L’arrivo di un presidente come Obama, portatore di un’agenda “meno unilateralista” di quella di Bush, ha creato le condizioni per un clima nelle relazioni con gli Stati Uniti capace di produrre risultati reciprocamente vantaggiosi. Entrambi i paesi sono alle prese con i difficili esiti della grave crisi economica globale, che difficilmente consentirà loro di poter sostenere spese impegnative e non strettamente necessarie, quali, ad esempio, quelle di nuove installazioni missilistiche. Alla comunanza di talune contingenti difficoltà fa da contraltare un’identità di interessi nei riguardi dell’Iran e nella gestione della crisi afgana, il che crea le condizioni minime per un rinnovato approccio cooperativo nelle relazioni bilaterali. Nel primo caso la Russia potrebbe spendere i propri buoni uffici sulla questione nucleare, riuscendo così sia a contenere la crescente potenza regionale dell’Iran sia a sostenere in buona misura la causa americana. Nel secondo caso, essa riuscirebbe a vedersi riconoscere un ruolo prestigioso nel teatro afgano, determinante per la sicurezza dell’Asia Centrale (sulla quale si stanno concentrando sempre più i suoi interessi, soprattutto energetici), alleviando, in prospettiva, l’onere solitario del fronte occidentale. Infatti, benché sia ancora in via di definizione, la conferenza sull’Afghanistan promossa dalla Russia in ambito SCO (in programma a Mosca in primavera) potrebbe rappresentare un’utile iniziativa regionale di sostegno alla stabilizzazione dell’area, con punti di convergenza e cooperazione anche con la NATO. Ciò potrebbe produrre sinergie con un’altra fruttuosa, benché settoriale, iniziativa di cooperazione in favore dell’Afghanistan realizzata su input del Consiglio NATO-Russia.

In conclusione, Russia e Stati Uniti sembrano riconoscersi via via come potenziali partner “utili” per il conseguimento di obiettivi comuni, ricalcando in parte quanto avvenne con la condivisione della campagna globale antiterrorismo iniziata nel 2001. Ora, però, un rinnovato approccio nelle relazioni bilaterali con gli Stati Uniti non rappresenta di per sé il mero affrancamento della Russia dalla abusata condizione di paese “vittima” del doppio complesso dell’isolamento e dell’accerchiamento. Piuttosto, sembra farsi strada la consapevolezza che non è più tempo di parlare di una “nuova guerra fredda” (come, invece, avveniva fino a non molto tempo fa…) e che bisogna cercare nuove e più efficaci strategie nelle relazioni tra Stati Uniti e Russia. Ciò non tanto per i segnali di apertura annunciati dalla neo-insediata presidenza americana, ma soprattutto perché il periodo storico del confronto a tutto campo si è concluso ed uno dei due attori è venuto meno.

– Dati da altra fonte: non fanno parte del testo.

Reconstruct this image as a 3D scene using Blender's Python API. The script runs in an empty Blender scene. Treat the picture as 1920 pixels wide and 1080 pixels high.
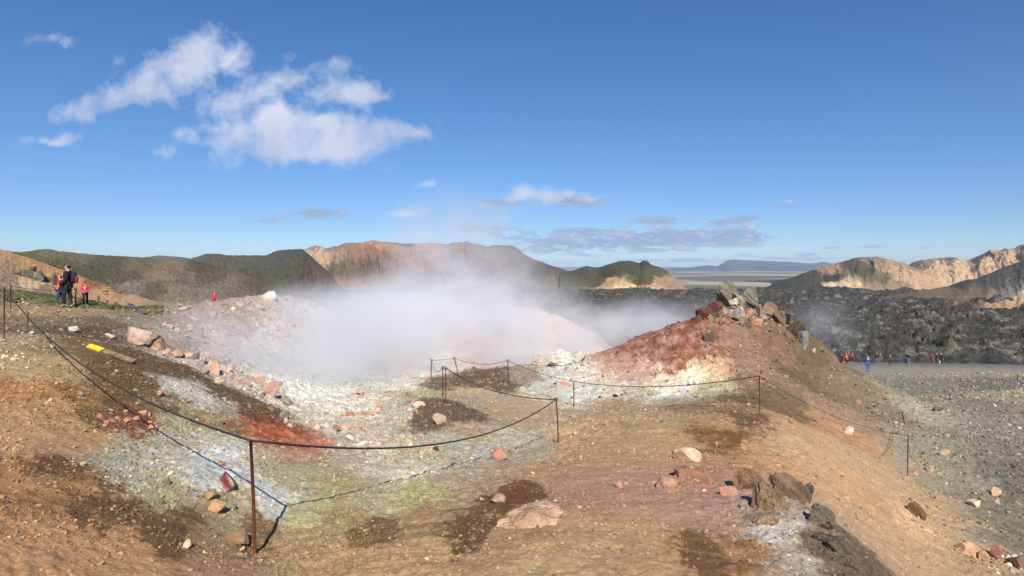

Sulla scena, al suo posto, ne è comparso un altro, che va compreso per quello che è e trattato per quello che sente di essere, non per arrendevolezza della controparte occidentale, ma per puro pragmatismo dettato dalla comune convenienza a cooperare su specifiche questioni di interesse. Anche se molte delle priorità della presidenza di Obama non contemplano direttamente la Russia, tuttavia è palese che senza considerarne prerogative e aspettative la soluzione di certi nodi appare senz’altro più difficoltosa. E restare vincolati a stereotipi obsoleti non giova a chi è chiamato ad agire in un contesto globale in evoluzione continua quale quello contemporaneo. Né può produrre risultato un approccio nel quale “l’Occidente” pretende di specchiarsi nella Russia e di trovare quel che più gli piace di se stesso.